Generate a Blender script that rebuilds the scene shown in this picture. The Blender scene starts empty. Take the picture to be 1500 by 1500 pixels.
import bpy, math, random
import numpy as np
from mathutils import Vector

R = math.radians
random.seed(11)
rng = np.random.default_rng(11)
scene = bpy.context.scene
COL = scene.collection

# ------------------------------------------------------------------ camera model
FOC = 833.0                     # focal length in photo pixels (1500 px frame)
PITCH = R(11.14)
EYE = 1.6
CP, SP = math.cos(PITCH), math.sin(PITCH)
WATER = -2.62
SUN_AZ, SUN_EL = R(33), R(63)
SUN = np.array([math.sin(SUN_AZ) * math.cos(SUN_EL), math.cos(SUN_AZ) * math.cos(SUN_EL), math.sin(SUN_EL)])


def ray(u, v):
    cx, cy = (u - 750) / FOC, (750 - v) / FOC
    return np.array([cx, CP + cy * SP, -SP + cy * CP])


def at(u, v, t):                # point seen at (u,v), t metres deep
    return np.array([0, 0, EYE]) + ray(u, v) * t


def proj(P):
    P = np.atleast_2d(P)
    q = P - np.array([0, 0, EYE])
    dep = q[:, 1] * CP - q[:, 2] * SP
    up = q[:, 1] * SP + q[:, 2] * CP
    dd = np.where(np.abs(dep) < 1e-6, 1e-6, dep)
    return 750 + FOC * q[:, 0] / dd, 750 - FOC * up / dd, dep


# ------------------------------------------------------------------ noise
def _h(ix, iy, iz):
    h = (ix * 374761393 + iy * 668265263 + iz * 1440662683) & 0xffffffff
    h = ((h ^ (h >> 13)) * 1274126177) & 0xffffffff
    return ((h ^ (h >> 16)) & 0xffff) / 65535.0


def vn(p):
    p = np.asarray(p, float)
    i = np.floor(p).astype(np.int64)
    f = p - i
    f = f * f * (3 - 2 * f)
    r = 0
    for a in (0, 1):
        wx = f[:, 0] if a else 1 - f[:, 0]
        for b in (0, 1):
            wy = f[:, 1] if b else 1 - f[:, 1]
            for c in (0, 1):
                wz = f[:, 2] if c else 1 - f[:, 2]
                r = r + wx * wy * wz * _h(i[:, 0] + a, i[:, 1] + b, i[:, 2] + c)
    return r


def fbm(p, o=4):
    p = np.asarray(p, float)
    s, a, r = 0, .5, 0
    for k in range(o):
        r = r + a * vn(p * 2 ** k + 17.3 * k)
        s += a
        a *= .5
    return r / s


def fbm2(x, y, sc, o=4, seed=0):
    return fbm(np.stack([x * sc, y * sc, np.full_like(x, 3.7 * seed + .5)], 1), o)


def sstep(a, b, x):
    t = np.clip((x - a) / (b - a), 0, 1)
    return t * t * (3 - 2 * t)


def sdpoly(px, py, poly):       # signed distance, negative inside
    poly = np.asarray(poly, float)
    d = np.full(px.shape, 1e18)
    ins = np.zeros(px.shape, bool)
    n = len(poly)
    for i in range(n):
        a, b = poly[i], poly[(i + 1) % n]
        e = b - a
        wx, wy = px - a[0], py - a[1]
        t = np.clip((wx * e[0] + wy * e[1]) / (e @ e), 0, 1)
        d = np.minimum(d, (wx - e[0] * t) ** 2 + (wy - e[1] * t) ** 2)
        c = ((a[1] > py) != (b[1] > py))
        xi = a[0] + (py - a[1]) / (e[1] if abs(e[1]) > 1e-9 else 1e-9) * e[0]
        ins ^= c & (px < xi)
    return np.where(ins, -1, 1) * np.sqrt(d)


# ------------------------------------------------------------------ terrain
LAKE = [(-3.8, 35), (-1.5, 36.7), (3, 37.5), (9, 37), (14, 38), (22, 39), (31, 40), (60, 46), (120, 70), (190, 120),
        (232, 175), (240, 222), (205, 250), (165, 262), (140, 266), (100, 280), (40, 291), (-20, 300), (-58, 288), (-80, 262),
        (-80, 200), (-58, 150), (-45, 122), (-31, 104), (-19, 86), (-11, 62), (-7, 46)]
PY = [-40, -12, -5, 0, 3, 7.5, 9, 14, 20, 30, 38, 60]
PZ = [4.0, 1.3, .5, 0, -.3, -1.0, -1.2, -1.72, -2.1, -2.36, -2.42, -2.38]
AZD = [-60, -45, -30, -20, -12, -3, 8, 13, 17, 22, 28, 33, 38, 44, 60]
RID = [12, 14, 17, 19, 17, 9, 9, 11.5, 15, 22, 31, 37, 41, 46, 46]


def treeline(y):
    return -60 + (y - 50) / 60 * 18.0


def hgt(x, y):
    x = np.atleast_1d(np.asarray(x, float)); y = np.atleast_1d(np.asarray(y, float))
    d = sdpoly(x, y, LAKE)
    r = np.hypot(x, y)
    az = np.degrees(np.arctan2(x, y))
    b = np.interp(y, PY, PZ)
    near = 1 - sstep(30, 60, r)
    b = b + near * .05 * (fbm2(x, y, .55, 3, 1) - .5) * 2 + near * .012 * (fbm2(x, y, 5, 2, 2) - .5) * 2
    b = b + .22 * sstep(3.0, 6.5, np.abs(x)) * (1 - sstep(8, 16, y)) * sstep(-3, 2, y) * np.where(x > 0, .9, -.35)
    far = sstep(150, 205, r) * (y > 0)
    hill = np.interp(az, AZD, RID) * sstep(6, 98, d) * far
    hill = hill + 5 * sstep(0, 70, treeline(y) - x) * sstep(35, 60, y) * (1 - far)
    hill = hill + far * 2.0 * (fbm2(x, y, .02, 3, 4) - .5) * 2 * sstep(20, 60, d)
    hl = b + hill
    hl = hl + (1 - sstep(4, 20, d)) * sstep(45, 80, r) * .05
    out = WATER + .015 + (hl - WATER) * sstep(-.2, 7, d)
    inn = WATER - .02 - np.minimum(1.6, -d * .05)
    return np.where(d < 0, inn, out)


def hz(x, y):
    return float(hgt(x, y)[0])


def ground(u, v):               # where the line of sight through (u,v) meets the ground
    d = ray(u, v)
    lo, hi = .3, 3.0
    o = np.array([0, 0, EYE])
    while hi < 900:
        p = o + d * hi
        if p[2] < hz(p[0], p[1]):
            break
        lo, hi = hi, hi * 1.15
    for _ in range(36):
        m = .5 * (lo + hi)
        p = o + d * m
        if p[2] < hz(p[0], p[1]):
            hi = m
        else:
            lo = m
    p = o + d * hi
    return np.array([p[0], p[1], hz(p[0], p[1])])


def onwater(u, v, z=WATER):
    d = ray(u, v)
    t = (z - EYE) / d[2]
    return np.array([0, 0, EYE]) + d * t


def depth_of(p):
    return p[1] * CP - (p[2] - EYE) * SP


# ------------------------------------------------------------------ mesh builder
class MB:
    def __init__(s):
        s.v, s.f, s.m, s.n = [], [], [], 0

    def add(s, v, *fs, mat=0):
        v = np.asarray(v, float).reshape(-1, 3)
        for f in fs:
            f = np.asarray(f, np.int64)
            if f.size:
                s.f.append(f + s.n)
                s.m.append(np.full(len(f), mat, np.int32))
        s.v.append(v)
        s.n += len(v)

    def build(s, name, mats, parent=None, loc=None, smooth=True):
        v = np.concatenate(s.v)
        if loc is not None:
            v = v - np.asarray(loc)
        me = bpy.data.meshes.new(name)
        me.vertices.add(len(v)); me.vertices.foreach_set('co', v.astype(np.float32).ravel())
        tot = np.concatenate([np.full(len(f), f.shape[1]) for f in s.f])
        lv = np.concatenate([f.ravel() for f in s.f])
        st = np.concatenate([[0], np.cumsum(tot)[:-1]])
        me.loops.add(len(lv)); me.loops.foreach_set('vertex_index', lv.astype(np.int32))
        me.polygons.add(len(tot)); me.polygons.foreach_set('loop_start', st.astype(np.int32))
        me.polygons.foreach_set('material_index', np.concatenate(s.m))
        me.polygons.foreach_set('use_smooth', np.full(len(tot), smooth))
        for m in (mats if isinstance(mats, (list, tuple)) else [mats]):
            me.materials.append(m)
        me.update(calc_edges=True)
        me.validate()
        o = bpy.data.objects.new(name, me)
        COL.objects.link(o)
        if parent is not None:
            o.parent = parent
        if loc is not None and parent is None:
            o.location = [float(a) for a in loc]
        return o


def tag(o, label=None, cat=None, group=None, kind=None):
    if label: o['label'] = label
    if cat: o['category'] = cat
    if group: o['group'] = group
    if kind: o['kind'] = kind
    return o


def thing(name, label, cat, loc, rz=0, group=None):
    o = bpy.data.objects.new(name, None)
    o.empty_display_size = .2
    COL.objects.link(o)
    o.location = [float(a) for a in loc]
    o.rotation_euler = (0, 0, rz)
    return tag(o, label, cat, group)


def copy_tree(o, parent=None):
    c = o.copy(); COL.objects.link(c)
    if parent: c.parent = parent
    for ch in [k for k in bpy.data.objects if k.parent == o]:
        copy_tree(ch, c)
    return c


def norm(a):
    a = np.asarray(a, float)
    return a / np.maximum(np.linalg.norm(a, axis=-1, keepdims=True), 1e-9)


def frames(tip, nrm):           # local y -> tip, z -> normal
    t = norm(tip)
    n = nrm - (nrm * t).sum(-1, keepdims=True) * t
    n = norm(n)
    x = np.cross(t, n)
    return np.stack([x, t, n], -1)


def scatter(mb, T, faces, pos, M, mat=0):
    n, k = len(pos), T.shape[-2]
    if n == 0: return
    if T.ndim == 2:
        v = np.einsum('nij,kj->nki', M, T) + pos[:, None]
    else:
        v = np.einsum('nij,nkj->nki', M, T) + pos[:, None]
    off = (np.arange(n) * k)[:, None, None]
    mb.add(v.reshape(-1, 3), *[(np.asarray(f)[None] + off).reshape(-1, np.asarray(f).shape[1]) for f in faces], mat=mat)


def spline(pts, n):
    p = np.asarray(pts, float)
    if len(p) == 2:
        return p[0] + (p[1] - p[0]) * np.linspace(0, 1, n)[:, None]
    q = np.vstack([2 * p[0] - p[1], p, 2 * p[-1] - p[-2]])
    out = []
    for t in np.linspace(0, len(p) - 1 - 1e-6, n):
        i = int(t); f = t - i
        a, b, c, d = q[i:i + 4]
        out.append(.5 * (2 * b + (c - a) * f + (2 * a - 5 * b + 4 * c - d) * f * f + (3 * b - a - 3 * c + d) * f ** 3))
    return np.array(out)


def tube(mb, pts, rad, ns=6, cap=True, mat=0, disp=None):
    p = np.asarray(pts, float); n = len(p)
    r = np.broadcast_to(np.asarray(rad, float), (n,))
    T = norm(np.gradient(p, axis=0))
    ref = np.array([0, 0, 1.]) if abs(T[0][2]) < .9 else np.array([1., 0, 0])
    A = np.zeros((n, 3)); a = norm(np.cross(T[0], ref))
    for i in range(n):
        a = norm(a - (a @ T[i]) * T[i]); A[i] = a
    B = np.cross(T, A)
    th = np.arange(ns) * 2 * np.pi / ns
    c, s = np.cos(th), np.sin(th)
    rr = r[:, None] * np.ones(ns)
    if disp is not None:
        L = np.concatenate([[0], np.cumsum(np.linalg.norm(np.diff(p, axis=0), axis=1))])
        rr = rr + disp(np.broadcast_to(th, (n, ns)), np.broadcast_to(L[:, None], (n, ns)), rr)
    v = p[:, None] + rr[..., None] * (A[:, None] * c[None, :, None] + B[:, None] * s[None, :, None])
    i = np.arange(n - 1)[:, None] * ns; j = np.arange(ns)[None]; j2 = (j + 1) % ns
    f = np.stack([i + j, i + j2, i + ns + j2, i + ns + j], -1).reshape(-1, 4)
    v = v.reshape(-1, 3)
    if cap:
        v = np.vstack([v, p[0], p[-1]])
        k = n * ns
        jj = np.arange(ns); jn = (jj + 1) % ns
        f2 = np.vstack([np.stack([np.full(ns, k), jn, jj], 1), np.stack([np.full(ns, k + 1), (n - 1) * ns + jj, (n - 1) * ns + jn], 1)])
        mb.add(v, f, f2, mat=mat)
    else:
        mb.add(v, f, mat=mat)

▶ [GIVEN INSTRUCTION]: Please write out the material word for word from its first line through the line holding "from mathutils import Vector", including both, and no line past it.

▶ [RESULT OF THIS EXERCISE]:
Generate a Blender script that rebuilds the scene shown in this picture. The Blender scene starts empty. Take the picture to be 1500 by 1500 pixels.
import bpy, math, random
import numpy as np
from mathutils import Vector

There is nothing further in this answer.